In a 37-page complaint that was scheduled to be filed Thursday in federal district court in Washington, D.C., the plaintiffs against the Trump administration call the Interior Department’s renewal decision “unlawful” and “arbitrary and capricious,” and ask the court to enjoin the Interior Department from taking further action that threatens the wilderness and the businesses that depend on it.

The legal arguments turn on the question of whether Franconia Minerals and Beaver Bay Inc., the parties seeking renewal of the leases in cooperation with Twin Metals, had an absolute right or merely a preferential right to renewal. While the 1966 lease granted INCO and its successors a right to an initial 20-year term and three subsequent ten-year renewals, previous Interior Department lawyers concluded that such a right was contingent on the start of production during the initial period or during an initial time extension. The BLM and the U.S. Forest Service granted lease renewals in 1989 and 2004, but those leases specifically indicate they provide preferential rights only. Such rights mean that the applicant has the right to be preferred over other applicants, but they don’t require federal government renewal.

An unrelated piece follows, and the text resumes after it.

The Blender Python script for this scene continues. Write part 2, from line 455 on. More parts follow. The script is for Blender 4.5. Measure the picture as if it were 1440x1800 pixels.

Jorjani argued that the production requirement in the 1966 lease only affected the federal government’s right to adjust the terms and conditions of royalties and other payments to the government, but left the overall renewal terms intact. But Jorjani’s claim is tenuous, considering the language in the original 1966 lease, which stated: “the Lessee shall be entitled to renewal as herein provided without readjustment except of royalties payable hereunder if at the end of the primary or renewal period such an extension shall be in effect, (but the Lessee shall not be entitled to subsequent such renewals unless it shall have begun production within the extended time.”)

The NMW lawsuit notes that more than 52 years after the first lease was approved, no company has undertaken mineral production on the lands included in the leases.

While courts are normally restricted to consider only the terms of such a contract, when a contract is deemed ambiguous, the court can consider other information to help it determine the intent of the parties. Jorjani, in his opinion, declares the lease agreement “ambiguous,” and points to the brief 1989 transmittal letter from the BLM to INCO, indicating that the lease was being renewed “under the existing terms and conditions of the original lease.”

The NMW lawsuit, however, argues that the terms referenced in the transmittal letter refer specifically to the terms and conditions of royalties and production requirements, which had been the subject of intense negotiation between the federal government and INCO as part of the drafting of the original lease. In fact, both the 1989 and 2004 lease renewals include two “Special Stipulations” citing the exact provisions in the original lease that were to continue in effect, and both pertain solely to royalty amounts and production requirements. The lawsuit notes that neither of the lease renewals contained any language that appeared to nullify or reverse the preferential rights clearly indicated in the documents.

While Twin Metals’ legal counsel have argued in court and to the government that they have an absolute right to one more lease renewal, the company has portrayed its two federal leases as “preferential” in its own securities filings, including in its 43-101 pre-feasibility report, released in 2014. That document goes on to state: “Subject to applicable laws and regulations, BLM has discretion as to whether to issue or renew any prospecting permit and any preference right lease, as well as discretion with respect to the terms and conditions to be included in any such prospecting permits and preference right leases. Issuance and renewal of prospecting permits and preference right leases also are subject to review by the United Sates Forest Service (USFS) under applicable federal law.”

Federal law does, in fact, provide the Forest Service with the right to deny a mineral lease application on the Superior National Forest when the agency holds the affected surface rights, but the Trump Interior Department got around that law by reinstating the 1966 lease terms, rather than renewing the 2004 leases, and concluding that the renewal was mandatory. That allowed the BLM to reinstate the mineral leases over the objections of the Forest Service

.

Potential impact

If successful, the NMW lawsuit could be a major blow to Twin Metals’ mine proposal, but it would not necessarily be a final one. The company would have the opportunity to apply for new mineral leases, but that process would now require an environmental review and public comment, as well as approval from the U.S. Forest Service, which would be in doubt.

Former Forest Service Chief Tom Tidwell, in December 2016, issued detailed findings of fact concluding it was likely that acid mine drainage from the Twin Metals mine would contaminate the BWCAW and cause adverse effects on the water quality, fish populations, aquatic ecosystems, and animal species. Tidwell further considered the possibility of containment, mitigation and remediation efforts and found that very few would be compatible with maintaining the BWCAW’s wilderness character.

NMW and its co-plaintiffs have reached similar conclusions. “My business and my quality of life depend on the protection of the water, the fish and wildlife, healthy forests, clean air, dark night skies and the natural soundtrack of the BWCAW and of the areas people travel on the Superior National Forest to get into and out of the BWCAW,” said Peta Barrett, owner of Women’s Wilderness Discovery.

The Forest Service is currently studying the impact of a proposed 20-year mineral withdrawal affecting 234,000 acres, including the lands that Twin Metals hopes to mine. If Twin Metals’ mineral leases are eventually upheld by the courts, those lands would presumably be exempt from a withdrawal.

Twin Metals officials argue that the company has spent as much as $400 million to advance its project and that it should be allowed to begin environmental review of an actual mine plan before any steps are taken to halt the project. The company recently announced that it expects to have a detailed mine plan available for review within about 18 months.